Something that many couples can agree on is that the kitchen is the heart of the home. Consider making your kitchen a welcoming place to come home to and keeping it well-stocked for a relaxing and enjoyable way to end a long workday.
2. Share At Least One Meal Daily
Throughout your marriage, you may find that sharing a daily meal with your spouse becomes inconvenient. You may have different job schedules and, therefore, different sleep schedules. You may already have children who constantly keep you on the go, or you may have responsibilities outside the home that make it easier for you or your spouse to eat on the run.
If any of this sounds familiar, consider the following. Eventually, eating a meal together daily may be the only time you and your spouse are fully present and focused on one another throughout the day.
Sharing and enjoying food together makes you slow down and have meaningful interactions. Pick a time of day that works for both of you to sit down, turn off the phones and other devices, enjoy a meal together, and check-in with each other. The good food will nourish your body, while the good habit will nourish your marriage.

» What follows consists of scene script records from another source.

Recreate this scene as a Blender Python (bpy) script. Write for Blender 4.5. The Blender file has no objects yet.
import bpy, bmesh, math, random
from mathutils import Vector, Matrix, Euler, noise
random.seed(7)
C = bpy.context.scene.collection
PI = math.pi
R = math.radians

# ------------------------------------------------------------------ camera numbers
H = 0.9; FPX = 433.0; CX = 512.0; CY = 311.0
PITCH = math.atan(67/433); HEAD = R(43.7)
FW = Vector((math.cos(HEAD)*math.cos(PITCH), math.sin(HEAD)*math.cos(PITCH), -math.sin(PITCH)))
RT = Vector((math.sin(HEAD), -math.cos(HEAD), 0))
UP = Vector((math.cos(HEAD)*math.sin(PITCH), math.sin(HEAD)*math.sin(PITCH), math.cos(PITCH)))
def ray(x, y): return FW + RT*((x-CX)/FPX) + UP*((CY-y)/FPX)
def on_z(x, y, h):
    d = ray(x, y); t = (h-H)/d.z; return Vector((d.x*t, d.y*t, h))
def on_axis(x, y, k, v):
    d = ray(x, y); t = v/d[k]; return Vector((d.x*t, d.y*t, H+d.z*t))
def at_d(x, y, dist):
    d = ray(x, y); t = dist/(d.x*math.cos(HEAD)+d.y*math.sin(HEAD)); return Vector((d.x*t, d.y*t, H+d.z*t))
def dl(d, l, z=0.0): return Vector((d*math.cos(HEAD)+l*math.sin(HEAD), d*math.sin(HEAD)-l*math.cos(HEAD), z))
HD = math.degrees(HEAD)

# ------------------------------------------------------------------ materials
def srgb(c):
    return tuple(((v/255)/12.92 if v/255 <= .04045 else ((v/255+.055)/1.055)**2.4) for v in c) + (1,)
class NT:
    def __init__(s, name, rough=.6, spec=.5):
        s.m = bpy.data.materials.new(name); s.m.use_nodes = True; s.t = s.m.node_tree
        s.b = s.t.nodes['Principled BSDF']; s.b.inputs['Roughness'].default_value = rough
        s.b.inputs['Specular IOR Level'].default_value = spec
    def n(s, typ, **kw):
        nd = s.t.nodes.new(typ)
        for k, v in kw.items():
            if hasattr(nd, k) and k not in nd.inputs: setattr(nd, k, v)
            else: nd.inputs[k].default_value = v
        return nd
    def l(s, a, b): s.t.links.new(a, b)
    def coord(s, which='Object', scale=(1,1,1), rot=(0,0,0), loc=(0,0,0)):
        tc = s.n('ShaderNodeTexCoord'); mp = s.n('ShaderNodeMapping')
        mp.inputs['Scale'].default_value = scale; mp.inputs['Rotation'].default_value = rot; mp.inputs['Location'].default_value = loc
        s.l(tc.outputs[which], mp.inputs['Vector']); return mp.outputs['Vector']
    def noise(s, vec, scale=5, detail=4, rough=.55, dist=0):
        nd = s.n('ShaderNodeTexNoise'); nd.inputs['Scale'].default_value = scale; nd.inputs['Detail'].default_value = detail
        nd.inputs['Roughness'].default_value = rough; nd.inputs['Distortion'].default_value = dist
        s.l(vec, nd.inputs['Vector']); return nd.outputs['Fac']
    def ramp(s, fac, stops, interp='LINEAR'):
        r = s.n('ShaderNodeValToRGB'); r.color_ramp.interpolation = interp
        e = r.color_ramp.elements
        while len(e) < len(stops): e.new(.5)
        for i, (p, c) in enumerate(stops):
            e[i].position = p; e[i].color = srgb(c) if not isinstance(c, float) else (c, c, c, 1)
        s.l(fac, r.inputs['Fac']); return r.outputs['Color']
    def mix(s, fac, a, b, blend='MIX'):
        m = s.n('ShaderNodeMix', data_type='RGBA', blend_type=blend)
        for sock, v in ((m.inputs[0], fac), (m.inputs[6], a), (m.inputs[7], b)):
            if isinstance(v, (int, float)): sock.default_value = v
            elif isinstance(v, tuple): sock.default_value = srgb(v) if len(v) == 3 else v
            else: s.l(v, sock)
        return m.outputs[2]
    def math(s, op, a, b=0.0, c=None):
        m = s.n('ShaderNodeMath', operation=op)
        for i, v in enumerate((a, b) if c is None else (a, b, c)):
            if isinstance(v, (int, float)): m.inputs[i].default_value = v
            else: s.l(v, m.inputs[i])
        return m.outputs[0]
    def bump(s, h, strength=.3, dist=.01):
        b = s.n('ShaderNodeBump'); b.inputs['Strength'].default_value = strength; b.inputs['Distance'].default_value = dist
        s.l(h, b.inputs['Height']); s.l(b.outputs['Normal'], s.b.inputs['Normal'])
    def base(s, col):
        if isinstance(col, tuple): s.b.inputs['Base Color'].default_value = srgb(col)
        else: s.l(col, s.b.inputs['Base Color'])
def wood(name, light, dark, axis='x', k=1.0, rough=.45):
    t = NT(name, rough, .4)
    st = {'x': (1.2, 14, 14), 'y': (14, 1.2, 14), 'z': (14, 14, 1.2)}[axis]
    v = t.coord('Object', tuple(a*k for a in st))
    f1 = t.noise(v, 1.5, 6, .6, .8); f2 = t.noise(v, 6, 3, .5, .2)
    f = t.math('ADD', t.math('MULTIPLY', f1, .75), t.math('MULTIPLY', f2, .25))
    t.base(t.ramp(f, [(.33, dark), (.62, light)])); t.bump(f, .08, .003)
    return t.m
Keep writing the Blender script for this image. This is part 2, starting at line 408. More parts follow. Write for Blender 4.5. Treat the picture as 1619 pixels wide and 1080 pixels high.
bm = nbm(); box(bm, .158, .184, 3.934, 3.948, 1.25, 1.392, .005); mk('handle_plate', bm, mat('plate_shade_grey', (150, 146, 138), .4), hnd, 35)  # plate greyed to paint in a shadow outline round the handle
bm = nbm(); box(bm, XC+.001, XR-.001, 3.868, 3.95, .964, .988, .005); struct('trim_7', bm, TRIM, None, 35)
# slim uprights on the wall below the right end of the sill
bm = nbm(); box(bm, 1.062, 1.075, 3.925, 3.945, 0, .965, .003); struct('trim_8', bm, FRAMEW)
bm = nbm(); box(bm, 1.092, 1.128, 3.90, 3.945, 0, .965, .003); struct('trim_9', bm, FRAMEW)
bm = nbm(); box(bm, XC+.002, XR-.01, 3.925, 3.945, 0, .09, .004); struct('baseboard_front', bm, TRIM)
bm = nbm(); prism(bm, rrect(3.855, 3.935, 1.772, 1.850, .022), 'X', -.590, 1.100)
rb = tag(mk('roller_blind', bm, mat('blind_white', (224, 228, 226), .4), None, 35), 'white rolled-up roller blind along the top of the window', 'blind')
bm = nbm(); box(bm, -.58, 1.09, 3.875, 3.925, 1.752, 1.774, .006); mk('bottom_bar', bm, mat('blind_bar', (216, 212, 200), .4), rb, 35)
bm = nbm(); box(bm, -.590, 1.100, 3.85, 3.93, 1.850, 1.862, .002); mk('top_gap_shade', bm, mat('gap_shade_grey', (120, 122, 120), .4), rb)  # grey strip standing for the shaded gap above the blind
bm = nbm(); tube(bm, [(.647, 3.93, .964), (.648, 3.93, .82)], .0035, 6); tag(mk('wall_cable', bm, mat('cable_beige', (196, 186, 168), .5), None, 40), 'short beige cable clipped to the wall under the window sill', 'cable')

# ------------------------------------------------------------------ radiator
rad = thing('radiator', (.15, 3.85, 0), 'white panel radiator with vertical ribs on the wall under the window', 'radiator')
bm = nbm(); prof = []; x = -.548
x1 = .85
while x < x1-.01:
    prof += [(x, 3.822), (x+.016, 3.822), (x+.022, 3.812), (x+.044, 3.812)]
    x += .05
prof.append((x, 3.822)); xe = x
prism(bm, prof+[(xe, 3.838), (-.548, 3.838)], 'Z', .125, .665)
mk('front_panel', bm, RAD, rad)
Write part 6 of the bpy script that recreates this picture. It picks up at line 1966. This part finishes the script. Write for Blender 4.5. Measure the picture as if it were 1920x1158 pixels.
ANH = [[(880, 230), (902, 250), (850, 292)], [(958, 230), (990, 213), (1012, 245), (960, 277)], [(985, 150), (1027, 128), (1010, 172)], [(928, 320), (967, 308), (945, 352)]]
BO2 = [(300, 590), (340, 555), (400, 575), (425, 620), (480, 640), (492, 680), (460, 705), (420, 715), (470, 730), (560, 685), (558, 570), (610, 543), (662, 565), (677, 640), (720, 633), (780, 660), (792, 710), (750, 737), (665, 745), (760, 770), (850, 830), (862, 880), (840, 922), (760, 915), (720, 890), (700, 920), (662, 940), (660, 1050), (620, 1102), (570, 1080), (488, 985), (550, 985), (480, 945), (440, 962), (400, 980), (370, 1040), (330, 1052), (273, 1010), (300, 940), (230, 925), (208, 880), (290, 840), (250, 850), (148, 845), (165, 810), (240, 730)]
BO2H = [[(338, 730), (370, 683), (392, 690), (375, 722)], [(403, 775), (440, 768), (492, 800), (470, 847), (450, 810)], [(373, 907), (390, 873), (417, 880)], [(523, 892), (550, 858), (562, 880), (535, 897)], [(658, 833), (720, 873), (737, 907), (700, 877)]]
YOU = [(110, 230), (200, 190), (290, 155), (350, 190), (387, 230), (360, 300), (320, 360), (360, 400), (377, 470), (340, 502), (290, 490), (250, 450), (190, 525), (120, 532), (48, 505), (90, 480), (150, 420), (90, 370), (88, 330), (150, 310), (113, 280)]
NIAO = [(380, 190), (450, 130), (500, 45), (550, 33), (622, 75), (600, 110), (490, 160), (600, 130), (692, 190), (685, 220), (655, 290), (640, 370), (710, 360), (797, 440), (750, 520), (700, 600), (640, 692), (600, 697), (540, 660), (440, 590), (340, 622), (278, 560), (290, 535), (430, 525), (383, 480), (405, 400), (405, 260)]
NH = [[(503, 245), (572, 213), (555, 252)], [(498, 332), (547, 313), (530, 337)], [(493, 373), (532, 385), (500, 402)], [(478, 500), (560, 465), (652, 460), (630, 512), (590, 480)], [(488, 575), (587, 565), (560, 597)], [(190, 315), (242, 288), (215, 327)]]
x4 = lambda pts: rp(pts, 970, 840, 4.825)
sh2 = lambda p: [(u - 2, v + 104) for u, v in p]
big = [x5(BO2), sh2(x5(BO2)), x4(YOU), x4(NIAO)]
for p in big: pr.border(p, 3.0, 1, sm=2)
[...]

3. Stick Up for Each Other
When you look at your beloved, you may not be able to imagine anyone who doesn’t think that he or she is as wonderful as you do. Nothing bursts this newlywed bubble faster than when someone you know disparages your spouse.. Unfortunately, this This can be especially hurtful when the critic is a friend or relative is a reality that many married couples have had to endure and that some married couples with poor boundaries have been unable to surpass.
If you want your marriage to thrive, take your cue from longtime, happily married couples who say that making each other feel supported and respected is key to the success of their union. Simply put, you will help your marriage grow if you have each other’s back in both the easy and the hard times and if you assert firm boundaries with anyone who routinely causes tension in your marriage.
4. Refuse to compare your marriage to someone else’s
Just as every individual is unique, every couple is unique too. Thriving couples know that comparing your marriage to someone else’s overlooks that uniqueness and tempts you to make changes to your marriage that might suit someone else’s relationship but that may be a poor fit in yours.
Successful pairs also know that idealizing someone else’s marriage is dangerous because it distracts you from nurturing your own marriage with what it needs to flourish. Since no one is perfect, it stands to reason that no marriage is perfect either, no matter how it looks from the outside or on social media. Frankly, you don’t know what goes on behind closed doors.
People in good marriages understand the importance of doing what’s best for their relationship instead of getting hung up on “keeping up” with other couples.